— start of DATASET EXTRACT —
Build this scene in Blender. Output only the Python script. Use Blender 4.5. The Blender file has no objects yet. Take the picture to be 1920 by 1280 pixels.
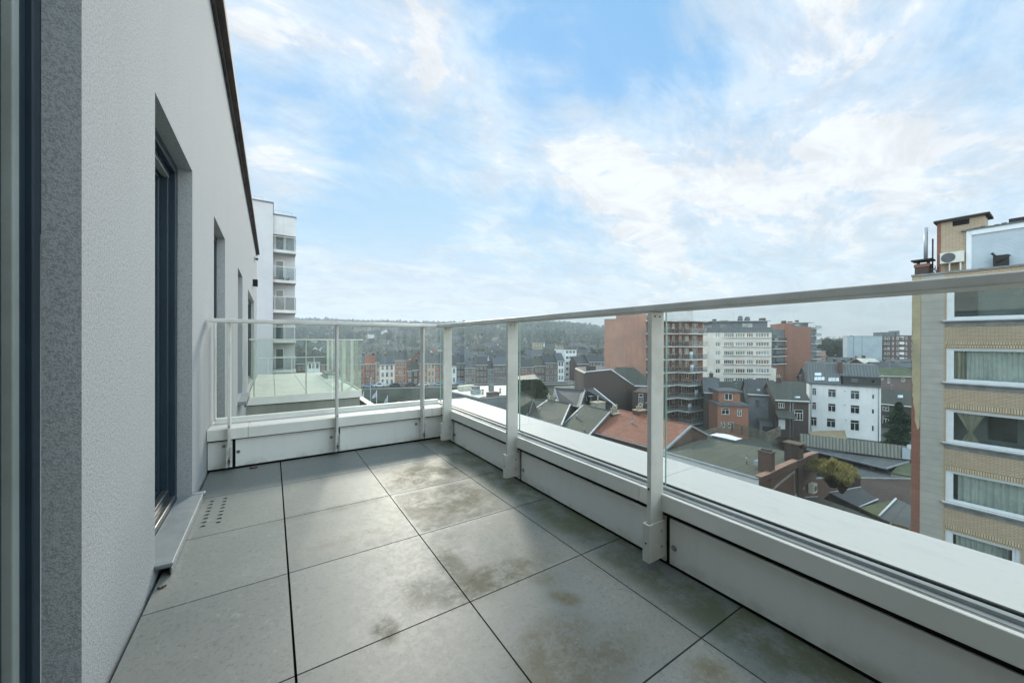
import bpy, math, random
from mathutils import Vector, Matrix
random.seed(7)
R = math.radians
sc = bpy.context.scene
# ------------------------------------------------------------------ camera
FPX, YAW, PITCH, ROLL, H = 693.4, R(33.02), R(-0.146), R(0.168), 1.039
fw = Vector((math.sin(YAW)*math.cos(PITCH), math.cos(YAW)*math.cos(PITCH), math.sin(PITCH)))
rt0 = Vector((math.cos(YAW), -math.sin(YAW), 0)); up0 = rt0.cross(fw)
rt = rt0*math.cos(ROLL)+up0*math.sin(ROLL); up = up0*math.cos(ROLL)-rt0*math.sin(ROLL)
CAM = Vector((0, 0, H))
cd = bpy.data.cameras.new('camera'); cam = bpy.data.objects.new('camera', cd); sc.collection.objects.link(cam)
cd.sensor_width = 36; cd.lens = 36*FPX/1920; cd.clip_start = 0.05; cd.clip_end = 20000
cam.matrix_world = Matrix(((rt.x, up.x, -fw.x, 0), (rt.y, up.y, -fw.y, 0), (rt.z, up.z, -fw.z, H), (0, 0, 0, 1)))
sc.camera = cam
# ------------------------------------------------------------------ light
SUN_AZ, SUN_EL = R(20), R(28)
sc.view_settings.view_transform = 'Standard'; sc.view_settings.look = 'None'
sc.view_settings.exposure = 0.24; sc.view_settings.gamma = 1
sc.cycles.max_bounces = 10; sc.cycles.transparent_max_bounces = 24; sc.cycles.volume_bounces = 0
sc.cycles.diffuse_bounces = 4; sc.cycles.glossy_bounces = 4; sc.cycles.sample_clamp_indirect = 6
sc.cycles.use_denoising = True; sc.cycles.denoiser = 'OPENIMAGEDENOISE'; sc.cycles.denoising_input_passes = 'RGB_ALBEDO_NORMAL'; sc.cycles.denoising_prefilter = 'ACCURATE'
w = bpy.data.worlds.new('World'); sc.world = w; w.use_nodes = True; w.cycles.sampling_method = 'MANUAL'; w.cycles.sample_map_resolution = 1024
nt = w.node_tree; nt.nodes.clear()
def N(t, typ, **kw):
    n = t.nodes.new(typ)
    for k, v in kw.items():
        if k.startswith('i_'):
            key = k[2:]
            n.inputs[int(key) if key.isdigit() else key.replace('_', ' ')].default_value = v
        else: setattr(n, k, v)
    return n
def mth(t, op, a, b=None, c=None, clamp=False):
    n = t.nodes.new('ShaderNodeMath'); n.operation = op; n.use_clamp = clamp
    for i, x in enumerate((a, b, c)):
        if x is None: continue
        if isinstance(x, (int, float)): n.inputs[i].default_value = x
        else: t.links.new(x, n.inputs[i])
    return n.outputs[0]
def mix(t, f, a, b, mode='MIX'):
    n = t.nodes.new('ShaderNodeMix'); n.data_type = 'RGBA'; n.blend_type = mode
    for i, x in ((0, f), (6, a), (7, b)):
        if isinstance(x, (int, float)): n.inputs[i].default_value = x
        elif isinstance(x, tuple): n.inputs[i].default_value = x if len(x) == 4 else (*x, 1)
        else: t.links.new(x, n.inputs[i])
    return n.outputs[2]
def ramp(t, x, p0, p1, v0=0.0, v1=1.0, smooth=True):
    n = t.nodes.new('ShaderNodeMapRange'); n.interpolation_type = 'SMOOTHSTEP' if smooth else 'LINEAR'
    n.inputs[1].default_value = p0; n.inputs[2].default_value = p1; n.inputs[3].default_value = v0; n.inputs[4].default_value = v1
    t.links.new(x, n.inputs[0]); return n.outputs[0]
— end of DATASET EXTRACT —
Your task is an exact transcription of all the data, minus the pictures.

Build this scene in Blender. Output only the Python script. Use Blender 4.5. The Blender file has no objects yet. Take the picture to be 1920 by 1280 pixels.
import bpy, math, random
from mathutils import Vector, Matrix
random.seed(7)
R = math.radians
sc = bpy.context.scene
# ------------------------------------------------------------------ camera
FPX, YAW, PITCH, ROLL, H = 693.4, R(33.02), R(-0.146), R(0.168), 1.039
fw = Vector((math.sin(YAW)*math.cos(PITCH), math.cos(YAW)*math.cos(PITCH), math.sin(PITCH)))
rt0 = Vector((math.cos(YAW), -math.sin(YAW), 0)); up0 = rt0.cross(fw)
rt = rt0*math.cos(ROLL)+up0*math.sin(ROLL); up = up0*math.cos(ROLL)-rt0*math.sin(ROLL)
CAM = Vector((0, 0, H))
cd = bpy.data.cameras.new('camera'); cam = bpy.data.objects.new('camera', cd); sc.collection.objects.link(cam)
cd.sensor_width = 36; cd.lens = 36*FPX/1920; cd.clip_start = 0.05; cd.clip_end = 20000
cam.matrix_world = Matrix(((rt.x, up.x, -fw.x, 0), (rt.y, up.y, -fw.y, 0), (rt.z, up.z, -fw.z, H), (0, 0, 0, 1)))
sc.camera = cam
# ------------------------------------------------------------------ light
SUN_AZ, SUN_EL = R(20), R(28)
sc.view_settings.view_transform = 'Standard'; sc.view_settings.look = 'None'
sc.view_settings.exposure = 0.24; sc.view_settings.gamma = 1
sc.cycles.max_bounces = 10; sc.cycles.transparent_max_bounces = 24; sc.cycles.volume_bounces = 0
sc.cycles.diffuse_bounces = 4; sc.cycles.glossy_bounces = 4; sc.cycles.sample_clamp_indirect = 6
sc.cycles.use_denoising = True; sc.cycles.denoiser = 'OPENIMAGEDENOISE'; sc.cycles.denoising_input_passes = 'RGB_ALBEDO_NORMAL'; sc.cycles.denoising_prefilter = 'ACCURATE'
w = bpy.data.worlds.new('World'); sc.world = w; w.use_nodes = True; w.cycles.sampling_method = 'MANUAL'; w.cycles.sample_map_resolution = 1024
nt = w.node_tree; nt.nodes.clear()
def N(t, typ, **kw):
    n = t.nodes.new(typ)
    for k, v in kw.items():
        if k.startswith('i_'):
            key = k[2:]
            n.inputs[int(key) if key.isdigit() else key.replace('_', ' ')].default_value = v
        else: setattr(n, k, v)
    return n
def mth(t, op, a, b=None, c=None, clamp=False):
    n = t.nodes.new('ShaderNodeMath'); n.operation = op; n.use_clamp = clamp
    for i, x in enumerate((a, b, c)):
        if x is None: continue
        if isinstance(x, (int, float)): n.inputs[i].default_value = x
        else: t.links.new(x, n.inputs[i])
    return n.outputs[0]
def mix(t, f, a, b, mode='MIX'):
    n = t.nodes.new('ShaderNodeMix'); n.data_type = 'RGBA'; n.blend_type = mode
    for i, x in ((0, f), (6, a), (7, b)):
        if isinstance(x, (int, float)): n.inputs[i].default_value = x
        elif isinstance(x, tuple): n.inputs[i].default_value = x if len(x) == 4 else (*x, 1)
        else: t.links.new(x, n.inputs[i])
    return n.outputs[2]
def ramp(t, x, p0, p1, v0=0.0, v1=1.0, smooth=True):
    n = t.nodes.new('ShaderNodeMapRange'); n.interpolation_type = 'SMOOTHSTEP' if smooth else 'LINEAR'
    n.inputs[1].default_value = p0; n.inputs[2].default_value = p1; n.inputs[3].default_value = v0; n.inputs[4].default_value = v1
    t.links.new(x, n.inputs[0]); return n.outputs[0]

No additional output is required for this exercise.